Her only leverage, though, is to risk her own life by destroying their vessel’s temperature regulation system, allowing herself to boil to death rather than complete the voyage. Digital Hari is forced to allow her to leave in the escape pod once again, which she programs for an 138-year journey back to her homeworld of Synnax. I don’t know about you, but I’m hoping this stop-and-start storyline reaches its destination sooner rather than later.

FOUNDATION EP 8 SWEATING

The final piece of the puzzle is Salvor Hardin, who like Gaal appears to have some telepathic abilities, in her case taking the form of both clairvoyance and unnaturally good luck. But by the time she reaches the bridge of the planet-killing spacecraft the Invictus, her party is down to just four members: herself, Foundation leader Lewis Pirenne, Anacreon huntress Phara, and Phara’s lieutenant, Rowan (Pravessh Rana).

By that point, it’s clear that there’s no talking Phara out of her plan to use the Invictus to raze Trantor, even though the Empire will likely retaliate by killing every last Anacreon it can find, and likely wiping out other worlds on the rim of the galaxy for good measure. Salvor manages to get the jump on her captors for a bit, giving her and Lewis just enough time to devise a plan to take the Invictus back to Terminus, if her enhanced mind can somehow interface with the ship’s AI.

But Phara and Rowan burst in, shooting Lewis, and a fight between Phara and Salvor ensues; Salvor’s just about to deliver the killshot when her luck fails her and her gun runs out of ammo. As Thespin ships called into action by Hugo (who’s still alive out there; my theory was correct, hooray!) attack, the ship jumps to an unknown destination, and Salvor finds herself wide awake for the maneuver. That’s a one-way ticket to madness for the average human brain, but as we saw with Gaal, it’s possible for people with extraordinary mental abilities to weather the journey. 

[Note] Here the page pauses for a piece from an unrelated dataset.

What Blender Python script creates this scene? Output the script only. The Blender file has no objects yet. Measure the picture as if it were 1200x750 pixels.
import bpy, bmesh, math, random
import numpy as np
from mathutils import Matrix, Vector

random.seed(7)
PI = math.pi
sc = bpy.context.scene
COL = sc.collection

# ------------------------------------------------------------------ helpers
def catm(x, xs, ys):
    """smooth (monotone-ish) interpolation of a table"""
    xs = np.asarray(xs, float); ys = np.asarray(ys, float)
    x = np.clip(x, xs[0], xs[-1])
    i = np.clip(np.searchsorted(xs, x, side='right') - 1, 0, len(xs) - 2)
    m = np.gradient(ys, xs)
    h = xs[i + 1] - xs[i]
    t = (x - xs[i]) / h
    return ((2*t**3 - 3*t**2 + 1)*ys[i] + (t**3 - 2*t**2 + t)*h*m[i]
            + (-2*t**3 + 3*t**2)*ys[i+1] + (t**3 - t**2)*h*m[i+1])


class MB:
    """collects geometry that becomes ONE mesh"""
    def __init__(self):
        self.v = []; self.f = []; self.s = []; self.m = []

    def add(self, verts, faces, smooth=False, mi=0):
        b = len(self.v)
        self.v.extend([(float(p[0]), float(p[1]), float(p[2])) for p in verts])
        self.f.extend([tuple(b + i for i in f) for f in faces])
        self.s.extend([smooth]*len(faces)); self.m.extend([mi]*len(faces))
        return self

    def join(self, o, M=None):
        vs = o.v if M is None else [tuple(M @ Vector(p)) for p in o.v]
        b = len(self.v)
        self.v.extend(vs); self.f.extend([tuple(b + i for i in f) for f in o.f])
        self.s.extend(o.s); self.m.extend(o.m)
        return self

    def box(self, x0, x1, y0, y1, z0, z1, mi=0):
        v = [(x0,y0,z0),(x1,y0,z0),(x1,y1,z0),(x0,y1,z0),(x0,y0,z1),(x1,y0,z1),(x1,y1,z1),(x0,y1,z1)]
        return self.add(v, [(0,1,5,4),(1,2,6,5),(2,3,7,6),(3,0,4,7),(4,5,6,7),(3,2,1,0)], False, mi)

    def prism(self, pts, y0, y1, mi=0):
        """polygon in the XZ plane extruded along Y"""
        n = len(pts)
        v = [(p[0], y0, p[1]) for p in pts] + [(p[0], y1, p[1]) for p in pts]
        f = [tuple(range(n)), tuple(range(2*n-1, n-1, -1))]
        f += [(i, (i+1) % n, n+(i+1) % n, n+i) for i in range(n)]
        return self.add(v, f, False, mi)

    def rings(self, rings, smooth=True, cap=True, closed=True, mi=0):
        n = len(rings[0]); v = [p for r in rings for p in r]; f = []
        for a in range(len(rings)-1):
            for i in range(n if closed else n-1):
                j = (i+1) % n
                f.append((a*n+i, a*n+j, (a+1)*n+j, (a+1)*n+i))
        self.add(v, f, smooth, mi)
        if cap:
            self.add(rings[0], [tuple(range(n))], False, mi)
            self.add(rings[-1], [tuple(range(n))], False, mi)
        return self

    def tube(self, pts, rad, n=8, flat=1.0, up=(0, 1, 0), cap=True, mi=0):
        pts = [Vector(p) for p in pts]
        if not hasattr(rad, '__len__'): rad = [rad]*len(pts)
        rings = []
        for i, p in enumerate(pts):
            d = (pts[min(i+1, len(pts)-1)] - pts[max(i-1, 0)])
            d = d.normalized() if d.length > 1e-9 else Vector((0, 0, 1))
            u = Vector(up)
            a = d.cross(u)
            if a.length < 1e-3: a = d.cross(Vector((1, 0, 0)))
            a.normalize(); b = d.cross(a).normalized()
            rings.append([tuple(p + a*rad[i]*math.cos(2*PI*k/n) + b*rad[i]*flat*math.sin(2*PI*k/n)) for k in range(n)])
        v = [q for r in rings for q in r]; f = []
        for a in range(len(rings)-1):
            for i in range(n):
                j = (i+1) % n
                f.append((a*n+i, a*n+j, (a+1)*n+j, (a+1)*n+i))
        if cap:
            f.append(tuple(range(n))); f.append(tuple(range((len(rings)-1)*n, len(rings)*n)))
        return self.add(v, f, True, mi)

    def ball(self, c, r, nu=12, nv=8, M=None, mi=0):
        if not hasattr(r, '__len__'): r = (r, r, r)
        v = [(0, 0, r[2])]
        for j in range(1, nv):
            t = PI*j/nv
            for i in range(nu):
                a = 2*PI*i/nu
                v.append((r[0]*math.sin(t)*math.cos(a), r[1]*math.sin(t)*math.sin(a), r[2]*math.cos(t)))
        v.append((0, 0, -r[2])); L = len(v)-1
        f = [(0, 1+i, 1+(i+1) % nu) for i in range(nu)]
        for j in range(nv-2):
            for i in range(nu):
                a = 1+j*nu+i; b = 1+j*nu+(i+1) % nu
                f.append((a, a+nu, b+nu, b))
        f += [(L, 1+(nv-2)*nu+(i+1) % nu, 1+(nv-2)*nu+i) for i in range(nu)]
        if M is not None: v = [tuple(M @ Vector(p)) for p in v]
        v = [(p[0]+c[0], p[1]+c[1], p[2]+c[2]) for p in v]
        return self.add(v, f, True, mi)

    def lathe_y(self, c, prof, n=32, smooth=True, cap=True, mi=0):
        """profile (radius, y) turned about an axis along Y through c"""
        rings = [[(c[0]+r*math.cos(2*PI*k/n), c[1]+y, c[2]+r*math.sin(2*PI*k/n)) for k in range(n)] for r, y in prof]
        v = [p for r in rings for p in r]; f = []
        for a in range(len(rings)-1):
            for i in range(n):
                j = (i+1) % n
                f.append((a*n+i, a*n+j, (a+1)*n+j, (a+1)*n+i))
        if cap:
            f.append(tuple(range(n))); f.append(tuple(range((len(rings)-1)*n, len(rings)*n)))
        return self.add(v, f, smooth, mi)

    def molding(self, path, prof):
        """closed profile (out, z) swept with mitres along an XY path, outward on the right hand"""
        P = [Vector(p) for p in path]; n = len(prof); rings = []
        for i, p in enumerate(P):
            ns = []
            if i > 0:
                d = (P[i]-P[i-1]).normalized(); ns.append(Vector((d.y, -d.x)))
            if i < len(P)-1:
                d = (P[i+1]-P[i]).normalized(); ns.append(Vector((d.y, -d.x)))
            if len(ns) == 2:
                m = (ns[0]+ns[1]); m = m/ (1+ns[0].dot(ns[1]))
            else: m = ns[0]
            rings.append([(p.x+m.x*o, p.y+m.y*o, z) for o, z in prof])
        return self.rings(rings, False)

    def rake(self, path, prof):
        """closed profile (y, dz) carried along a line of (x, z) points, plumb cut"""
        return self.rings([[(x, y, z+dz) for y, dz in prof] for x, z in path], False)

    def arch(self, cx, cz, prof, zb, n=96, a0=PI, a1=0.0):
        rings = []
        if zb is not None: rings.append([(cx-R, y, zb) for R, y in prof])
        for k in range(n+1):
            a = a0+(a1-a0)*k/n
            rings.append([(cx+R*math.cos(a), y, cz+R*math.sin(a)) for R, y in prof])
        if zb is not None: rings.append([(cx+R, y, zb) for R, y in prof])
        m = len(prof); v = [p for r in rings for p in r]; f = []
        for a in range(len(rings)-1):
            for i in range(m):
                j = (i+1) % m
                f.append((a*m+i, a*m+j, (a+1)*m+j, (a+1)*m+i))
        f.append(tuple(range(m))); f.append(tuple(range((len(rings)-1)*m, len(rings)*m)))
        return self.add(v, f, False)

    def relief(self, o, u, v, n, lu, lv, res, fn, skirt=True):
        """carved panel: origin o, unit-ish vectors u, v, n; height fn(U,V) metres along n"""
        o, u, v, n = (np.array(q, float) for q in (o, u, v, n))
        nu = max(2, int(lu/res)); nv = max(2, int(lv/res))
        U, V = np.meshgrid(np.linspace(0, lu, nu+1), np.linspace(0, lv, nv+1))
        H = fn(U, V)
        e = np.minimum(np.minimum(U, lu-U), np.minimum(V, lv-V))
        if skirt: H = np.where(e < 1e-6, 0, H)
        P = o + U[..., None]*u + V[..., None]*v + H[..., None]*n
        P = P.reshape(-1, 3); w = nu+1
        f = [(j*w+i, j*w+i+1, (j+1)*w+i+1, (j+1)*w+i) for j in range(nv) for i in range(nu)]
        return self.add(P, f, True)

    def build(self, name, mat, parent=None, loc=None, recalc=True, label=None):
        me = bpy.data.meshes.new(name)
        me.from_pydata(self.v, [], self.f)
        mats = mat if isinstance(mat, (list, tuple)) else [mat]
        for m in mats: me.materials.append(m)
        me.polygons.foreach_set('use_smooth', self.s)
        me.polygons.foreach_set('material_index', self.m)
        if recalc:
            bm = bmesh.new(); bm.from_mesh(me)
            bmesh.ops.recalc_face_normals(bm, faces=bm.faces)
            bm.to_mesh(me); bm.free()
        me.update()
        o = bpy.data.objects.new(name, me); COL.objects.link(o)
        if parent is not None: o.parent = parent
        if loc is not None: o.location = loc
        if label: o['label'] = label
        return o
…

FOUNDATION EP 8 BOWSPLOSION

Where will that journey end? It’s an open question, and it’s to the show’s credit that at this point I’m actually interested in the answer. The Cleons are still far and away the most interesting thing about Foundation—ironically, given that they have no basis in the source material, not that the Gaal and Salvor storylines are any more faithful to the books than Brother Day’s. But we’re getting to the point where the Gaal and Salvor material really has to deliver if the show is to avoid feeling lopsided for its entire duration. I’m looking forward to seeing whether the show lives up to that challenge.